Bill Boichel, The owner of Pittsburgh’s Copacetic Comics, Bill Boichel, maintains that deals involving high-profile significant comics happen in a totally separate market place. “Ultra-high-grade books sell for as much or more than ever to doctors, lawyers, brokers, and bankers,” he says. Comics like The Amazing Spider-Man No. 1—an Ohio man recently auctioned a copy for $7,900 to help pay for his daughter’s wedding—are considered a “blue chip stock of high liquidity, in that there is always a ready buyer for it.”
In Conclusion
The old adage which states: “you have to spend money to make money” certainly does rings true. In my own experience, I have seen a pretty good return on investment by purchasing these “blue chip” comics, holding on to them for some time, and then reselling them. If these “blue chip” books (I mean books that in some cases cost thousands of dollars) are unattainable to you, knowing when to buy less expensive key issues (as explained in a previous article), and then when to flip them can also be quite lucrative.

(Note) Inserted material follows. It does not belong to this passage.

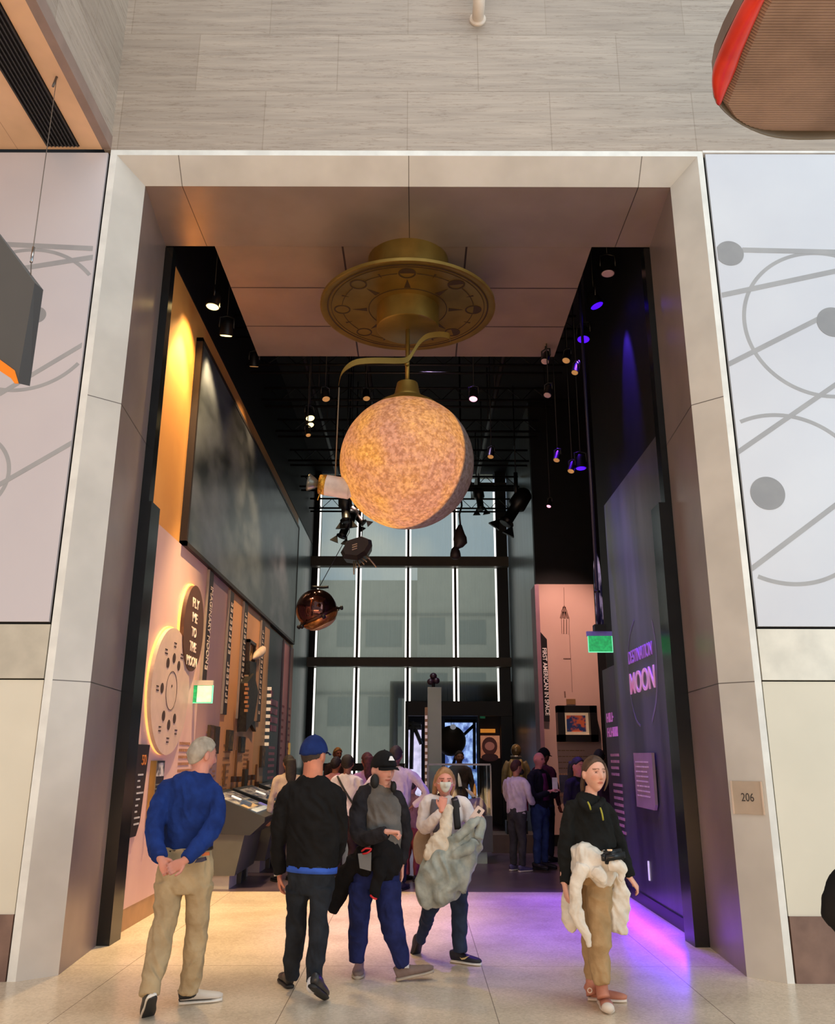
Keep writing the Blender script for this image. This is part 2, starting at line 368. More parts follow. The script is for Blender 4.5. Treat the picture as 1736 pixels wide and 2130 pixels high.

For those of you sitting on runs of Spectacular Spider-Man, Detective Comics, Uncanny X-Men, and any other series from the late 70s through to now, please don’t expect to sell your comics for what the Overstreet says your books are worth. In this day and age of CGC and eBay, you really need to do the research and be realistic. As clearly stated above, if a collection guides for thousands and thousands of dollars, unless you are in possession of one of those super hot “blue chip” books, expect to get between 5 and 15 cents per issue. The truth is ugly….but it is the truth none the less.